Из этого невероятного, однако исторически зафиксированного ошибочного прочтения греческой философии арабским философом Борхес делает следующий вывод:
«В этом рассказе я хотел описать процесс одного поражения. Сперва я подумывал о том архиепископе Кентерберийском, который вознамерился доказать, что Бог един; затем об алхимиках, искавших философский камень; затем об изобретавших трисекцию угла и квадратуру круга. Но потом я рассудил, что более поэтичен случай с человеком, ставившим себе цель, доступную другим, но не ему. Я вспомнил об Аверроэсе, который, будучи замкнут в границах ислама, так и не понял значения слов „трагедия“ и „комедия“. Я изложил этот случай; в процессе писания я чувствовал то, что должен был чувствовать упоминаемый Бертоном Бог, который задумал создать быка, а создал буйвола. Я почувствовал, что мое произведение насмехается надо мной. Почувствовал, что Аверроэс, стремившийся вообразить, что такое драма, не имея понятия о том, что такое театр, был не более смешон, чем я, стремящийся вообразить Аверроэса, не имея иного материала, кроме крох Ренана, Лэйна и Асина Паласьоса».
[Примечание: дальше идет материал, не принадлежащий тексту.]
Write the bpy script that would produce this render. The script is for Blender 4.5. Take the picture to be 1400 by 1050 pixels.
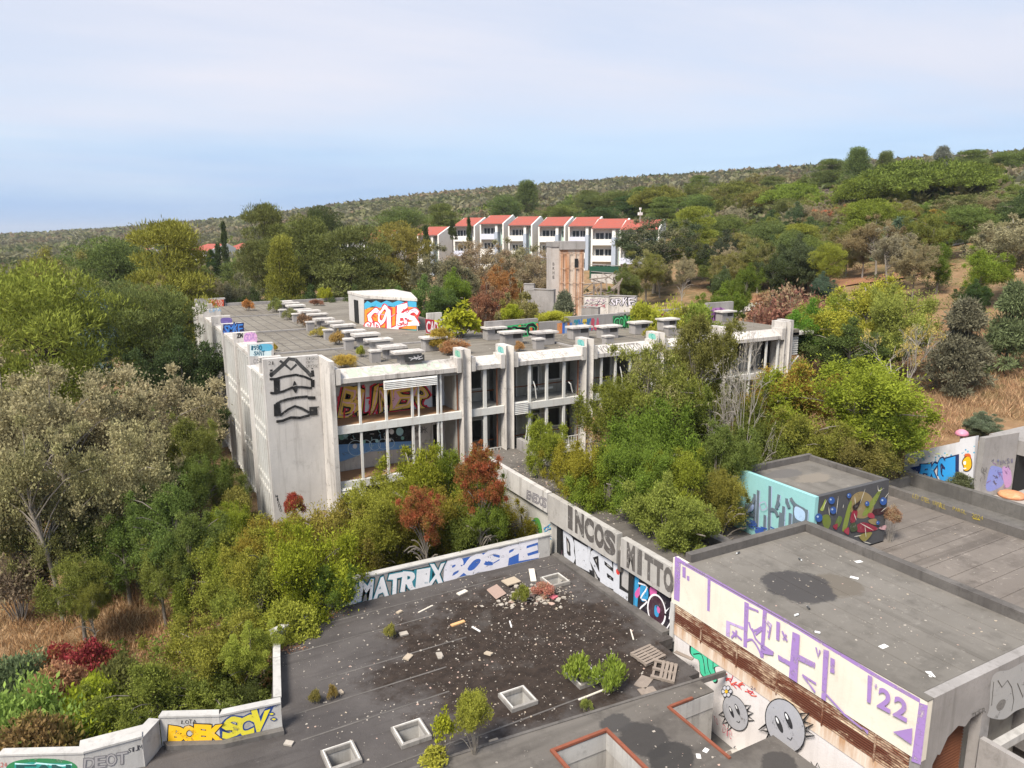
import bpy, bmesh, math, random
import numpy as np
from mathutils import Vector, Matrix, noise as mnoise
for _o in list(bpy.data.objects):
    bpy.data.objects.remove(_o, do_unlink=True)
scene = bpy.context.scene
COL = scene.collection
R = math.radians
# ------------------------------------------------------------------ camera
FPX, CX, CY = 1015.0, 700.0, 525.0
PITCH, ROLL, YAW, HC = R(11.63), R(-0.29), R(28.4), 15.6
_f = np.array([math.sin(YAW) * math.cos(PITCH), math.cos(YAW) * math.cos(PITCH), -math.sin(PITCH)])
_r0 = np.array([math.cos(YAW), -math.sin(YAW), 0.0]); _u0 = np.cross(_r0, _f)
_r = math.cos(ROLL) * _r0 + math.sin(ROLL) * _u0
_u = -math.sin(ROLL) * _r0 + math.cos(ROLL) * _u0
cd = bpy.data.cameras.new('camera'); cam = bpy.data.objects.new('camera', cd); COL.objects.link(cam)
cd.sensor_width = 36.0; cd.lens = 36.0 * FPX / 1400.0; cd.clip_start = 0.1; cd.clip_end = 30000
cam.matrix_world = Matrix(((_r[0], _u[0], -_f[0], 0), (_r[1], _u[1], -_f[1], 0), (_r[2], _u[2], -_f[2], HC), (0, 0, 0, 1)))
scene.camera = cam
# ------------------------------------------------------------------ sky, sun, exposure
SUN_EL, SUN_AZ = R(52), R(-118)          # azimuth clockwise from +y
w = bpy.data.worlds.new('World'); scene.world = w; w.use_nodes = True
nt = w.node_tree; nt.nodes.clear()
def wn(t, **k):
    n = nt.nodes.new(t)
    for a, b in k.items(): setattr(n, a, b)
    return n
sky = wn('ShaderNodeTexSky', sky_type='NISHITA', sun_disc=False, sun_elevation=SUN_EL, sun_rotation=SUN_AZ,
         altitude=100, air_density=1.0, dust_density=0.2, ozone_density=2.0)
tc = wn('ShaderNodeTexCoord'); sep = wn('ShaderNodeSeparateXYZ'); nt.links.new(tc.outputs['Generated'], sep.inputs[0])
# clouds on a flat deck: direction / height
zc = wn('ShaderNodeMath', operation='MAXIMUM'); zc.inputs[1].default_value = 0.02; nt.links.new(sep.outputs['Z'], zc.inputs[0])
za = wn('ShaderNodeMath', operation='ADD'); za.inputs[1].default_value = 0.06; nt.links.new(zc.outputs[0], za.inputs[0])
dv = wn('ShaderNodeVectorMath', operation='DIVIDE'); nt.links.new(tc.outputs['Generated'], dv.inputs[0])
cz = wn('ShaderNodeCombineXYZ')
for i in range(3): nt.links.new(za.outputs[0], cz.inputs[i])
nt.links.new(cz.outputs[0], dv.inputs[1])
n1 = wn('ShaderNodeTexNoise'); n1.inputs['Scale'].default_value = 0.32; n1.inputs['Detail'].default_value = 7; n1.inputs['Roughness'].default_value = 0.55; n1.inputs['Distortion'].default_value = 0.4
mpw = wn('ShaderNodeMapping'); mpw.inputs['Rotation'].default_value = (0, 0, R(-28)); mpw.inputs['Scale'].default_value = (0.55, 1.3, 1); mpw.inputs['Location'].default_value = (12, 7.2, 0)
nt.links.new(dv.outputs[0], mpw.inputs['Vector']); nt.links.new(mpw.outputs[0], n1.inputs['Vector'])
n2 = wn('ShaderNodeTexNoise'); n2.inputs['Scale'].default_value = 0.11; n2.inputs['Detail'].default_value = 3
mq = wn('ShaderNodeMapping'); mq.inputs['Location'].default_value = (12, -12, 0); nt.links.new(dv.outputs[0], mq.inputs['Vector']); nt.links.new(mq.outputs[0], n2.inputs['Vector'])
cov = wn('ShaderNodeMapRange', clamp=True); cov.interpolation_type = 'SMOOTHSTEP'
cov.inputs['From Min'].default_value = 0.02; cov.inputs['From Max'].default_value = 0.14; cov.inputs['To Min'].default_value = 0.55; cov.inputs['To Max'].default_value = 0.97
nt.links.new(sep.outputs['Z'], cov.inputs['Value'])
thr = wn('ShaderNodeMapRange', clamp=True); thr.interpolation_type = 'SMOOTHSTEP'
thr.inputs['From Min'].default_value = 0.30; thr.inputs['From Max'].default_value = 0.70; thr.inputs['To Min'].default_value = 0.72; thr.inputs['To Max'].default_value = 1.1
nt.links.new(n1.outputs['Fac'], thr.inputs['Value'])
fac = wn('ShaderNodeMath', operation='MULTIPLY', use_clamp=True); nt.links.new(cov.outputs[0], fac.inputs[0]); nt.links.new(thr.outputs[0], fac.inputs[1])
ccol = wn('ShaderNodeMix', data_type='RGBA')
ccol.inputs['A'].default_value = (3.65, 4.3, 5.45, 1); ccol.inputs['B'].default_value = (5.15, 5.1, 5.6, 1)
cr = wn('ShaderNodeMapRange', clamp=True); cr.inputs['From Min'].default_value = 0.46; cr.inputs['From Max'].default_value = 0.74
nt.links.new(n2.outputs['Fac'], cr.inputs['Value']); stk = wn('ShaderNodeMath', operation='MULTIPLY_ADD'); stk.inputs[1].default_value = 1.5; nt.links.new(n1.outputs['Fac'], stk.inputs[0])
cs_ = wn('ShaderNodeMath', operation='ADD', use_clamp=True); cs_.inputs[1].default_value = -.72; nt.links.new(cr.outputs[0], stk.inputs[2]); nt.links.new(stk.outputs[0], cs_.inputs[0]); nt.links.new(cs_.outputs[0], ccol.inputs['Factor'])
mx = wn('ShaderNodeMix', data_type='RGBA')
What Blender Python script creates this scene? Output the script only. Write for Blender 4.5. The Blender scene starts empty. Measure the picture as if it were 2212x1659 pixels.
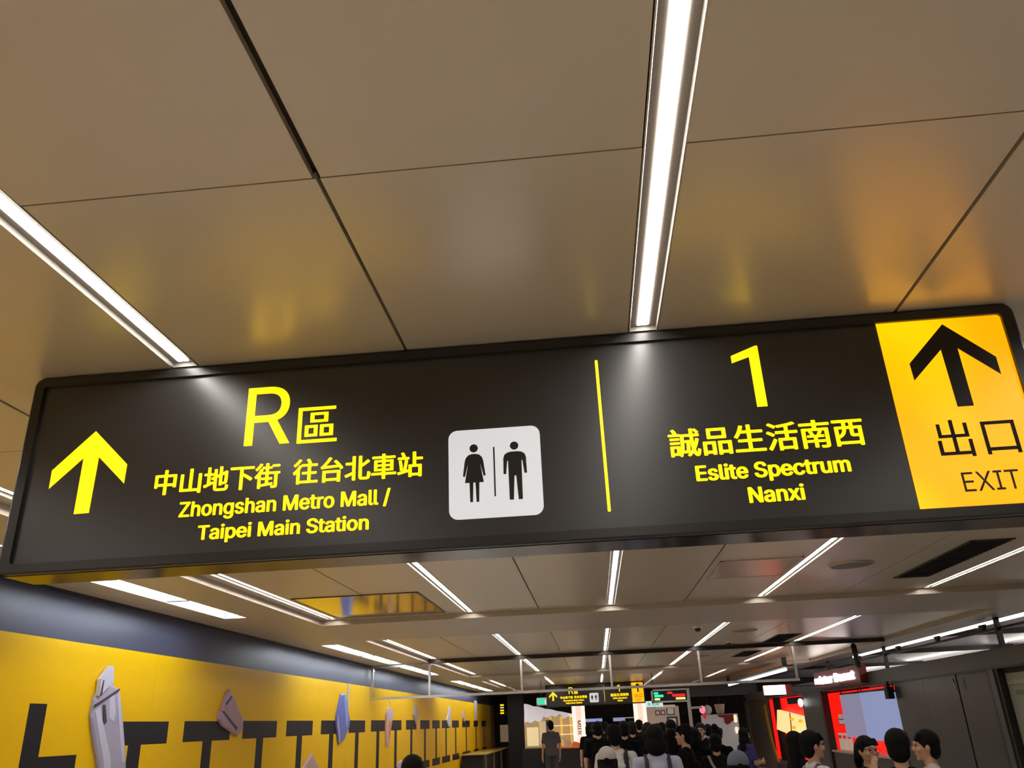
import bpy, bmesh, math, random, os
from math import radians as R, sin, cos, pi
from mathutils import Vector, Matrix
from mathutils.geometry import tessellate_polygon, delaunay_2d_cdt
random.seed(7)
SC = bpy.context.scene
COL = SC.collection
CZ = 1.72                      # eye height above the floor (m); CEIL is 1.25 m above it
CEIL = CZ + 1.25
SOF = CZ + 1.19

# ---------------------------------------------------------------- camera
f_px, pitch, roll, yaw = 1741.05, 0.400183774, -0.0431541705, -0.0797706585
fw = Vector((sin(yaw)*cos(pitch), cos(yaw)*cos(pitch), sin(pitch)))
r0 = Vector((cos(yaw), -sin(yaw), 0)); u0 = r0.cross(fw)
rt = cos(roll)*r0 + sin(roll)*u0; up = -sin(roll)*r0 + cos(roll)*u0
cam = bpy.data.cameras.new('camera'); cam.sensor_width = 36; cam.lens = 36*f_px/2212
cam.clip_start = .05; cam.clip_end = 200
co = bpy.data.objects.new('camera', cam); COL.objects.link(co)
m = Matrix((rt, up, -fw)).transposed().to_4x4(); m.translation = Vector((0, 0, CZ)); co.matrix_world = m
SC.camera = co
# ---------------------------------------------------------------- world, exposure
W = bpy.data.worlds.new('world'); SC.world = W; W.use_nodes = True
W.node_tree.nodes['Background'].inputs[0].default_value = (.9, .85, .8, 1)
W.node_tree.nodes['Background'].inputs[1].default_value = .04
SC.view_settings.view_transform = 'Standard'; SC.view_settings.look = 'None'
SC.view_settings.exposure = 0.0; SC.view_settings.gamma = 1; SC.view_settings.use_curve_mapping = False
LED_W, FLUO_W = 27.0, 42.0     # radiance of the LED strips and of the fluorescent tubes

# ---------------------------------------------------------------- materials
def srgb(r, g, b):
    f = lambda c: (c/255)/12.92 if c/255 <= .04045 else ((c/255+.055)/1.055)**2.4
    return (f(r), f(g), f(b), 1)
MATS = {}
def mat(name, col, rough=.5, metal=0, emit=0, ecol=None, noise=0, nscale=20, coat=0, spec=.5, bump=0, trans=0, alpha=1):
    if name in MATS: return MATS[name]
    m = bpy.data.materials.new(name); m.use_nodes = True
    nt = m.node_tree; b = nt.nodes['Principled BSDF']
    c = col if len(col) == 4 else (*col, 1)
    b.inputs['Base Color'].default_value = c
    b.inputs['Roughness'].default_value = rough
    b.inputs['Metallic'].default_value = metal
    b.inputs['Specular IOR Level'].default_value = spec
    b.inputs['Coat Weight'].default_value = coat
    b.inputs['Coat Roughness'].default_value = .12
    b.inputs['Transmission Weight'].default_value = trans
    b.inputs['Alpha'].default_value = alpha
    if noise or bump:
        tc = nt.nodes.new('ShaderNodeTexCoord'); n = nt.nodes.new('ShaderNodeTexNoise')
        n.inputs['Scale'].default_value = nscale; n.inputs['Detail'].default_value = 4
        nt.links.new(tc.outputs['Object'], n.inputs['Vector'])
        if noise:
            mx = nt.nodes.new('ShaderNodeMix'); mx.data_type = 'RGBA'
            mx.inputs['A'].default_value = tuple(v*(1-noise) for v in c[:3])+(1,)
            mx.inputs['B'].default_value = tuple(min(1, v*(1+noise)) for v in c[:3])+(1,)
            nt.links.new(n.outputs['Fac'], mx.inputs['Factor']); nt.links.new(mx.outputs['Result'], b.inputs['Base Color'])
        if bump:
            bp = nt.nodes.new('ShaderNodeBump'); bp.inputs['Strength'].default_value = bump; bp.inputs['Distance'].default_value = .004
            nt.links.new(n.outputs['Fac'], bp.inputs['Height']); nt.links.new(bp.outputs['Normal'], b.inputs['Normal'])
    if emit:
        b.inputs['Emission Color'].default_value = ecol or c
        b.inputs['Emission Strength'].default_value = emit
    MATS[name] = m
    return m
M = {
 'panel': mat('ceiling_paint', (.62, .535, .415), .32, metal=.22, noise=.02, nscale=3, spec=.7),
 'panelsoft': mat('soffit_paint', (.54, .47, .39), .42, metal=.15, noise=.03, nscale=3),
 'gap': mat('ceiling_void', (.16, .12, .08), .8),
 'channel': mat('light_channel', (.20, .17, .14), .6),
 'side': mat('channel_side', (.26, .24, .21), .5),
 'lip': mat('light_lip', (.9, .85, .78), .35, metal=.6),
 'led': mat('led_diffuser', (.9, .9, .9), .5, emit=LED_W, ecol=(1, .94, .87, 1)),
 'tube': mat('fluorescent_tube', (.9, .9, .9), .5, emit=FLUO_W, ecol=(.86, .93, 1, 1)),
 'tray': mat('reflector_tray', (.30, .31, .34), .35, metal=.3),
 'black': mat('black_frame', (.018, .017, .016), .32, noise=.1, spec=.5),
 'face': mat('sign_face', (.030, .030, .030), .30, noise=.05, nscale=40, spec=.7),
 'under': mat('sign_underside', (.014, .011, .009), .15, spec=.45),
 'yletter': mat('lit_yellow_lettering', (.9, .75, .02), .4, emit=1.0, ecol=(1.2, .80, .0, 1)),
 'pict': mat('lit_white_plate', (.5, .5, .5), .35, emit=.62, ecol=srgb(235, 236, 240)),
 'ink': mat('black_ink', (.012, .010, .008), .5),
 'grey': mat('grey_wall_paint', (.060, .062, .100), .40, spec=.4, noise=.03, nscale=2),
 'yellow': mat('yellow_advert_print', (.88, .51, .0), .38, spec=.18, noise=.02, nscale=1.2),
 'wink': mat('advert_black_print', (.016, .015, .018), .45, spec=.2),
 'floor': mat('floor_stone', (.52, .49, .46), .3, noise=.06, nscale=1),
 'rail': mat('brushed_rail', (.6, .58, .57), .3, metal=.9),
 'darkmetal': mat('dark_metal', (.035, .033, .033), .4, metal=.4),
 'fascia': mat('grey_shop_fascia', (.066, .078, .086), .4, noise=.05),
 'shopdark': mat('dark_shop_panel', (.042, .048, .048), .35, noise=.1, nscale=1.5),
 'blackwall': mat('black_bulkhead', (.006, .006, .006), .7),
 'white': mat('white_paint', (.7, .7, .7), .5),
 'skin': mat('skin', (.52, .30, .20), .5, noise=.05), 'hair': mat('black_hair', (.004, .0035, .003), .75, spec=.15, bump=.6, nscale=120),
 'brownhair': mat('dark_brown_hair', (.012, .006, .004), .7, spec=.2, bump=.6, nscale=120),
 'eye': mat('eye_dark', (.01, .01, .01), .2), 'lips': mat('lips', (.4, .14, .11), .5),
}
# exit panel: backlit sheet, uneven lamps behind it
def lit_sheet(name, ca, cb, s, scale=1.6):
    m = bpy.data.materials.new(name); m.use_nodes = True; nt = m.node_tree; b = nt.nodes['Principled BSDF']
    tc = nt.nodes.new('ShaderNodeTexCoord'); n = nt.nodes.new('ShaderNodeTexNoise'); n.inputs['Scale'].default_value = scale; n.inputs['Detail'].default_value = 0
    mx = nt.nodes.new('ShaderNodeMix'); mx.data_type = 'RGBA'; mx.inputs['A'].default_value = ca; mx.inputs['B'].default_value = cb
    r = nt.nodes.new('ShaderNodeMapRange'); r.inputs['From Min'].default_value = .35; r.inputs['From Max'].default_value = .65
    nt.links.new(tc.outputs['Object'], n.inputs['Vector']); nt.links.new(n.outputs['Fac'], r.inputs['Value']); nt.links.new(r.outputs['Result'], mx.inputs['Factor'])
    nt.links.new(mx.outputs['Result'], b.inputs['Emission Color']); b.inputs['Emission Strength'].default_value = s
    b.inputs['Base Color'].default_value = ca; b.inputs['Roughness'].default_value = .35
    return m
M['exit'] = lit_sheet('lit_yellow_sheet', (1.0, .42, 0, 1), (1.35, .68, 0, 1), 1.0, 3.2)
def em(name, c, s=1): return mat(name, tuple(v*.6 for v in c[:3]), .5, emit=s, ecol=c)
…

Эту красивую притчу легко соотнести с первой частью моей лекции или даже со всей лекцией, даже расширить ее: по отношению к тому, чем когда-то была Греция, мы столь же глухи и слепы, как Аверроэс, да и как сам Аристотель. Ибо если подражание разыгрывается между богами и богинями с одной стороны и мужчинами и женщинами — с другой, то философия не имеет никакого представления о том, что есть подражание. Следует просто запретить говорить об этом. Заключительный вопрос нашей первой главы должен звучать так: как могло случиться, что возникла такая забывчивость или такой запрет?